Additionally, the ownership clause in the Absolute Auto Exclusion is also ambiguous. That clause does not specify whose “ownership, maintenance, use, or entrustment to others of any [] auto” triggers the exclusion. This clause is “reasonably susceptible of different constructions and capable of being understood in more than one sense” when applied to a particular set of facts. Hymes, 29 A.3d at 1172. Thus, construed strictly against the insurer, the exclusion is triggered only by the insured’s “ownership, maintenance, use, or entrustment to others of” an auto. See Eichelberger, supra (ambiguous coverage clause to be interpreted broadly to afford greatest possible protection to insured). Here, the only auto at issue is Logan’s Safety-Kleen truck, which Eldredge Containers indisputably did not own, maintain, use, or entrust to others. Accordingly, we conclude that C&F and National Union have a duty to indemnify and defend Eldredge Containers in the underlying suit.7 We, therefore, find that the trial court erred in granting C&F and National Union’s motions for judgment on the pleadings. See Wilcha, 887 A.2d at 1257 (“Only where the moving party’s case is clear and free from doubt such that a trial would prove fruitless will an appellate court affirm a motion for judgment on the pleadings.”).
Order reversed. Case remanded for further proceedings consistent with this opinion.
Jurisdiction relinquished.

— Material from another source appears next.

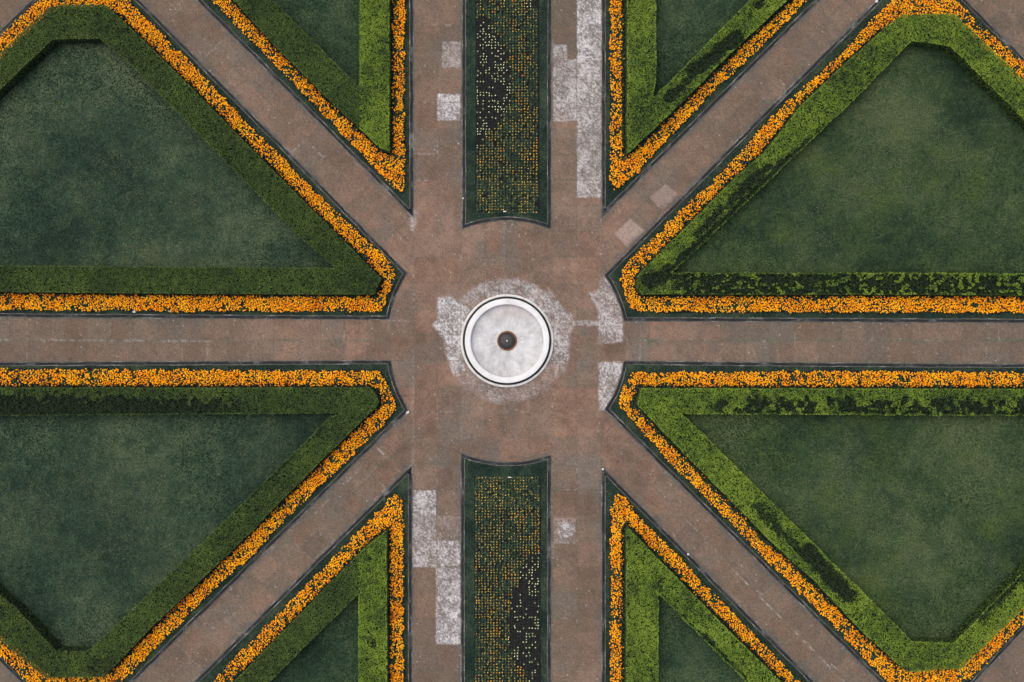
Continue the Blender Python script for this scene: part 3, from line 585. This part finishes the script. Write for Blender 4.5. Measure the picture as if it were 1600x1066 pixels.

Judgment Entered.
• This accident involved an incident at work where there was said to be an injury where a trailer was backed into a stationary service truck.
• All insurance companies disclaimed coverage based on the exclusions that said there was no coverage for accidents arising out of an auto accident.
• The court reversed and remanded for further proceedings.
• The phrase “arising out of auto accident” is said to be “ambiguous.”
• It is certainly ambiguous here, given the nature of the accident and as the case goes back to trial.